US Dollar (USD) Tumbles amid Surging Fed Rate Cut Bets
The US Dollar (USD) strengthened at the start of last week as escalating tensions in the Middle East served to sour global risk sentiment. However, surmounting expectations that the Federal Reserve could begin to lower interest rates in September limited USD’s upside potential. On Tuesday, the latest JOLT’s job openings figures printed higher than forecast, lending the ‘greenback’ some support, as signs of broader employment opportunities quelled concerns of a loosening US labour market. Additionally, the latest US consumer confidence index came in better than anticipated, signalling improving morale across US households. On Wednesday, the Federal Reserve then released its latest interest rate decision. While the central bank enacted a widely anticipated hold on interest rates, accompanying guidance signalled that the Fed will likely begin to reduce its base rate next month. As such, surging Fed rate cut bets weighed on USD exchange rates. A souring market sentiment on Thursday enabled the safe-haven ‘greenback’ to recoup some of its recent losses, in the wake of the Fed’s dovish tilt. Concerns of a weakening Chinese economy coupled with ramped-up geopolitical tensions in the Middle East saw investors once again favouring safer currencies amid gloomy trade. USD then struck multi-month lows on Friday, as the high-impact non-farm payrolls report significantly missed forecasts. Furthermore, US unemployment unexpectedly rose to 4.3%. The downbeat jobs data revived concerns of a notably cooling US labour market, in turn sparking a surge in Fed interest rate cut bets, which left USD in freefall as the week drew to a close.
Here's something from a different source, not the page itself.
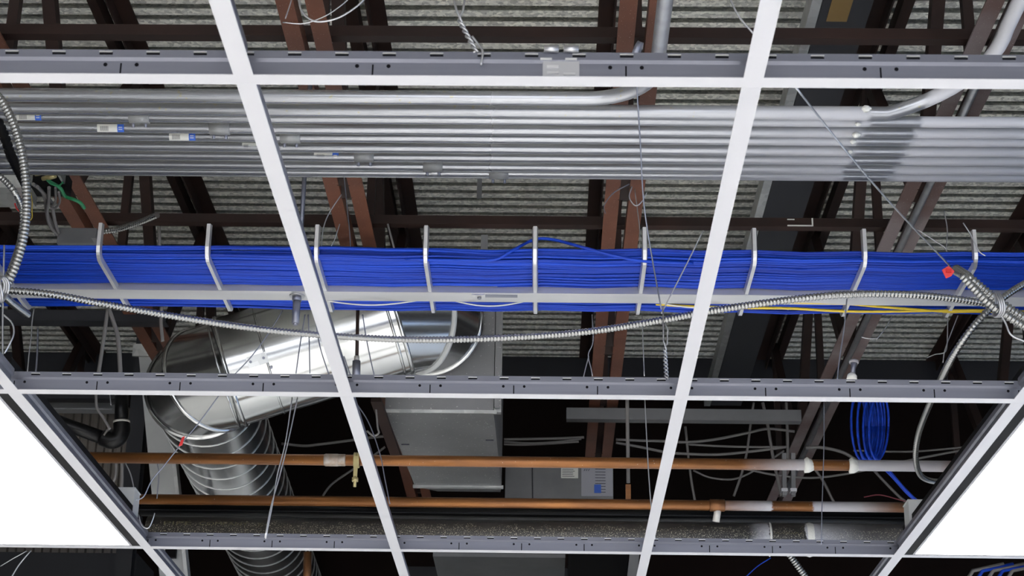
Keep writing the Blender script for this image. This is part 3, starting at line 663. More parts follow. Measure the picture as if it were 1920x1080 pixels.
def lettering(txt, px, py, hgt, name, wpx, m):
    cu = bpy.data.curves.new('lettering', 'FONT'); cu.body = txt; cu.size = 1; cu.fill_mode = 'BOTH'
    o = bpy.data.objects.new('lettering_source', cu); S.collection.objects.link(o); bpy.context.view_layer.update()
    me = bpy.data.meshes.new_from_object(o.evaluated_get(bpy.context.evaluated_depsgraph_get())); bpy.data.objects.remove(o)
    xs = [v.co.x for v in me.vertices]; L_ = max(xs)-min(xs); x0 = D(px, py, yi-ri).x; w_ = D(px+wpx, py, yi-ri).x-x0
    a0 = -.265; off = Vector(t['_o'])
    for v in me.vertices:
        x = x0+(v.co.x-min(xs))/L_*w_; a = a0-v.co.y*hgt/ri; r_ = ri+.0006
        v.co = Vector((x, yi-r_*math.cos(a), CZ+HI-r_*math.sin(a)))-off
    me.materials.append(m); q = bpy.data.objects.new(name, me); S.collection.objects.link(q); q.parent = t; q['label'] = 'faded yellowish stencilled lettering'
sten = mat('faded_stencil', (.095, .085, .045), .8)
lettering('PIPE', 306, 990, .017, 'lettering', 52, sten); lettering('COMPANY', 373, 990, .017, 'lettering', 92, sten); lettering('X', 482, 990, .017, 'lettering', 10, sten)
for px, w_ in ((1446, .003), (1521, .010)):
    x = D(px, 990, yi-ri).x; MB().tube([Vector((x-w_, yi, CZ+HI)), Vector((x, yi, CZ+HI)), Vector((x+w_, yi, CZ+HI))], [ri, ri+.003, ri], 30, 'mortar', caps=False).build('compound_collar', None, t)
# raised casting letters, illegible in the photo: short raised strokes
for k in range(6):
    c = D(1458+k*9, 1001, yi-ri*.98); MB().tube([c+Vector((-.005, -.006, -.002)), c+Vector((0, -.006, .003)), c+Vector((.005, -.006, -.002))], .0010, 5, sten).build('cast_mark', None, t)

# ------------------------------------------------------------ things further back
# grey shaft duct near the right running with the joists
xs = P(1532, 0, 2.25).x
t = thing('flat_duct', 'dark grey flat duct running up the right beside the pale joist', 'duct', (xs, 4.5, CZ+2.25))
MB().box((xs+.015, 1.5, CZ+2.25), (xs+.135, 7.0, CZ+2.4), 'bars').build('trunk', None, t)
MB().box((xs-.012, 1.5, CZ+2.247), (xs+.012, 7.0, CZ+2.25), 'galv').build('edge_strip', None, t)
MB().box((xs-.012, 1.5, CZ+2.25), (xs-.009, 7.0, CZ+2.3), 'galv').build('edge_strip', None, t)
c0 = P(1570, 20, 2.249); MB().box((c0.x-.02, c0.y-.2, CZ+2.2475), (c0.x+.03, c0.y+.05, CZ+2.25), mat('tan_tape', (.20, .12, .03), .7)).build('tape_patch', None, t)
# pipe along the pale joist
x4 = JX[4]
tag(MB().tube([Vector((x4+.004, 1.2, CZ+HJ-.012)), Vector((x4+.004, 7.3, CZ+HJ-.012))], .0095, 12, 'emt').build('steel_pipe'), 'slim grey pipe running along the pale slanting joist', 'pipe')
# conduit hanging at the top right of centre with its clamp
# beams / pieces at left background
Yb = 6.3
a = D(60, 757, Yb); b = D(216, 776, Yb)
tag(MB().prof([(0, 0), (0, .04), (.004, .04), (.004, .004), (.05, .004), (.05, 0)], (a.x-.6, Yb, b.z), (b.x, Yb, b.z), 'paleg').build('steel_channel'), 'light grey steel channel behind the black pipe elbow', 'channel')
a = D(60, 738, Yb-.1); b = D(240, 756, Yb-.1)
tag(MB().box((a.x-.6, Yb-.15, b.z), (b.x, Yb-.1, a.z+.02), 'bars').build('steel_beam'), 'dark steel beam above the light grey channel at the left', 'beam')
a = D(90, 770, 6.6); b = D(216, 935, 6.6); mb = MB(); x = a.x-.3; pr = []
while x < b.x: pr += [(x, 0), (x+.012, 0), (x+.016, .014), (x+.028, .014)]; x += .032
n = len(pr); vv = [Vector((x_, 6.6+y_, b.z-.25)) for x_, y_ in pr]+[Vector((x_, 6.6+y_, a.z+.02)) for x_, y_ in pr]+[Vector((x_, 6.625, b.z-.25)) for x_, y_ in pr]+[Vector((x_, 6.625, a.z+.02)) for x_, y_ in pr]
fs = [(i, i+1, n+i+1, n+i) for i in range(n-1)]+[(2*n+i, 3*n+i, 3*n+i+1, 2*n+i+1) for i in range(n-1)]+[(n+i, n+i+1, 3*n+i+1, 3*n+i) for i in range(n-1)]+[(i, 2*n+i, 2*n+i+1, i+1) for i in range(n-1)]
tag(mb.add(vv, fs, 'ribs').build('ribbed_panel'), 'grey ribbed metal panel low at the left behind the black pipe', 'metal panel')
a = D(240, 730, 6.0); b = D(268, 1000, 6.0)
tag(MB().prof([(-.028, -.03), (.028, -.03), (.028, -.026), (.003, -.026), (.003, .026), (.028, .026), (.028, .03), (-.028, .03), (-.028, .026), (-.003, .026), (-.003, -.026), (-.028, -.026)], (D(257, 820, 6.2).x, 6.2, GZ+.05), (D(257, 820, 6.2).x, 6.2, CZ+2.55), 'bars', up=Vector((0, 1, 0))).build('steel_post'), 'dark grey steel post between the ribbed panel and the round duct', 'post')
# white boxed riser at left
t = thing('white_duct', 'white sheet-metal duct behind the elbow and the spiral duct', 'duct', D(310, 940, 6.1))
vv = []
Yw = 5.95
q0, q1, q2, q3 = D(258, 645, Yw), D(303, 645, Yw), D(348, 1090, Yw), D(300, 1090, Yw)
q1 = D(300, 645, Yw)
for dy in (0, .12): vv += [q+Vector((0, dy, 0)) for q in (q0, q1, q2, q3)]
MB().add(vv, [(0, 1, 2, 3), (7, 6, 5, 4), (0, 4, 5, 1), (1, 5, 6, 2), (2, 6, 7, 3), (3, 7, 4, 0)], 'white').build('body', None, t)
MB().bar(D(303, 650, Yw-.005), D(350, 1085, Yw-.005), .012, .01, 'galv', up=Vector((0, 1, 0))).build('edge_trim', None, t)
a = D(250, 645, Yw-.01); b = D(304, 668, Yw-.01); MB().box((a.x, Yw-.012, b.z), (b.x, Yw-.002, a.z), 'galv').build('collar', None, t)
MB().box(D(322, 1035, Yw-.02)+Vector((-.02, -.01, -.02)), D(322, 1035, Yw-.02)+Vector((.015, .01, .012)), 'frameblk').build('latch', None, t)
# black drain pipe with elbow
Yp = 5.4
t = thing('drain_pipe', 'black plastic drain pipe with an elbow at the lower left', 'pipe', D(215, 830, Yp))
MB().tube([D(60, 768, Yp), D(120, 795, Yp), D(196, 822, Yp)], .021, 20, 'black').build('pipe', None, t)
MB().tube([D(228, 735, Yp), D(228, 765, Yp), D(227, 795, Yp)], .021, 20, 'black').build('pipe', None, t)
MB().tube(cr([D(192, 820, Yp), D(208, 826, Yp), D(221, 822, Yp), D(228, 808, Yp), D(228, 792, Yp)], 5), .026, 20, 'black').build('elbow', None, t)
MB().tube([D(228, 790, Yp), D(228, 794, Yp)], .0262, 20, 'lead').build('glue_ring', None, t)
MB().tube([D(199, 816, Yp), D(202, 817.5, Yp)], .0268, 20, 'greycable').build('glue_ring', None, t)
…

Pound (GBP) Volatile as BoE Cuts Rates
The Pound (GBP) struggled to garner investor support on Monday as UK Chancellor Rachel Reeves revealed government plans to raise taxes and cut spending, in order to plug a £22 billion gap in public finances, inherited from years of Conservative rule. However, Reeves stated that no new tax plans would be implemented prior to the 2024 autumn budget, thereby cushioning GBP’s downside. On Tuesday, a lack of fresh UK data left Sterling exposed to losses, while increased Bank of England (BoE) interest rate cut speculations further stymied GBP. Ongoing BoE rate cut speculations left the Pound largely subdued on Wednesday, as markets braced for the central bank’s looming interest rate decision. Thursday saw GBP plunge to multi-week lows in the morning as investors awaited the BoE’s looming monetary policy update. In the afternoon, the bank delivered a widely anticipated quarter-point rate reduction, lowering its base rate from a sixteen-year high of 5.25% to 5%. However, with only five of the nine voting rate-setters opting for a rate reduction, alongside some hawkish forward guidance, GBP was able to recoup some of its losses as the session progressed. As the week drew to a close, hawkish remarks from BoE Chief Economist Huw Pill kept Sterling afloat. Pill cautioned against cutting rates again ‘too quickly’, lending Sterling modest support.
Pound US Dollar Exchange Rate Forecast: PMIs in Focus
Looking ahead, the latest ISM services PMI is due for release in the US. Should the index signal a return to growth in the vital sector, USD could rebound. A lack of high-impact UK data could see Britain’s finalised services PMI pulled into focus. Confirmation of accelerating services activity last month could lift GBP on Monday.